Claro que o facto de os inspetores trabalharem sob o teto de um mesmo serviço tinha também a vantagem de ser mais fácil a verificação de abusos. E, de facto, no caso do cidadão Sousa Bruno havia uma utilização abusiva de outra identidade e outra nacionalidade por parte do mesmo, que se veio a revelar crucial no desfecho do caso.
Na verdade, com base na peritagem e instinto do inspetor, o mesmo consultou os dossiers (em papel, pois a informatização do SEF dava também os primeiros passos) sob sua responsabilidade e conseguiu apurar, por comparação fotográfica (e com base na sua própria memória fotográfica) que o cidadão angolano Sousa Bruno tinha apresentado pedido de asilo com uma identidade diferente e com a nacionalidade de cidadão zairense (que à época tinham mais possibilidades de obterem estatuto de refugiado, invocando perseguição por parte do regime de Mobutu).
Evidente que, no contexto africano da época e residindo os cidadãos numa zona fronteiriça entre Angola e o Zaire, era fácil obter documentos zairenses com base numa outra identidade e, por outro lado, documentos angolanos com identidade diversa.

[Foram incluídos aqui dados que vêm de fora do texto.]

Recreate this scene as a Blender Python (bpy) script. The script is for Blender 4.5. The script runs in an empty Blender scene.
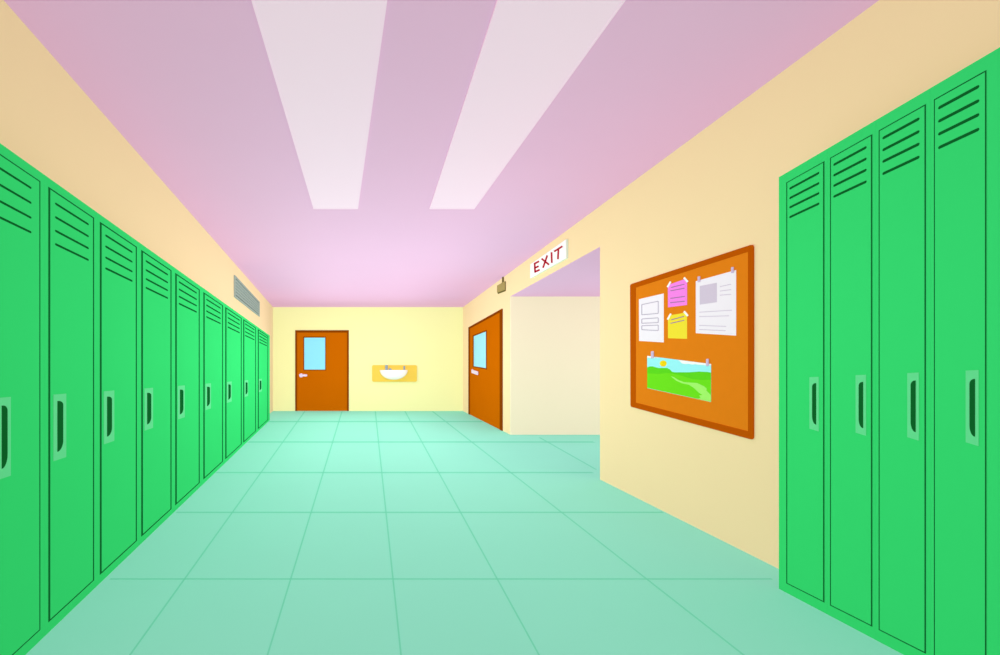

Nessa zona fronteiriça, até a questão da nacionalidade era diluída e utilizada conforme as necessidades. Contudo, num contexto europeu e perante a legislação portuguesa, apresentarem-se com identidades diversas revelava-se uma fraude.
Claro que este novo elemento do processo deu crédito ao Governo para se defender e, em grande medida, descredibilizou o cidadão angolano Bruno, porquanto com a utilização dessa segunda identidade já tinha beneficiado de significativo apoio do Estado português em apoios sociais e alojamento (na ordem dos milhares de euros), com base numa identidade e nacionalidade diversas.
Com base no argumento da dupla identidade, o Governo assumiu a sua defesa e o «circo mediático» em torno do caso arrefeceu de imediato — pararam as greves de fome, o caso passou para segundo plano na imprensa, etc.
Quanto ao inspetor, ficou obviamente orgulhoso por ter conseguido obter esse importante elemento, tendo ficado com a consciência do dever cumprido (atitude que sempre pautou a conduta dos elementos da carreira de investigação e fiscalização do SEF).
O desfecho do caso evoluiu para um pedido de habeas corpus por parte da equipa de advogados, que resultou na autorização de entrada em Portugal de Vuvu Grace e a filha.
Obviamente, a conclusão é a de que, atualmente e com os meios informáticos existentes, é fácil detetar essas situações por via do cruzamento de bases de dados de fotos e impressões digitais (como seja, por exemplo, a base de dados do Eurodac), que podem ser comparadas automaticamente. Naquela época, valia a memória fotográfica e profissionalismo dos elementos do SEF, para se poder avaliar casos semelhantes.
Acresce que o facto de os arquivos e registos de cidadãos estrangeiros (seja na qualidade de cidadãos residentes ou de requerentes de asilo) estarem na alçada do mesmo serviço facilitava a clarificação e resolução de casos com registo de múltiplas identidades, como o do «caso Vuvu». Vamos agora ver o que se passará, no futuro e em situações equivalentes, com a pulverização das competências do SEF em serviços diversificados.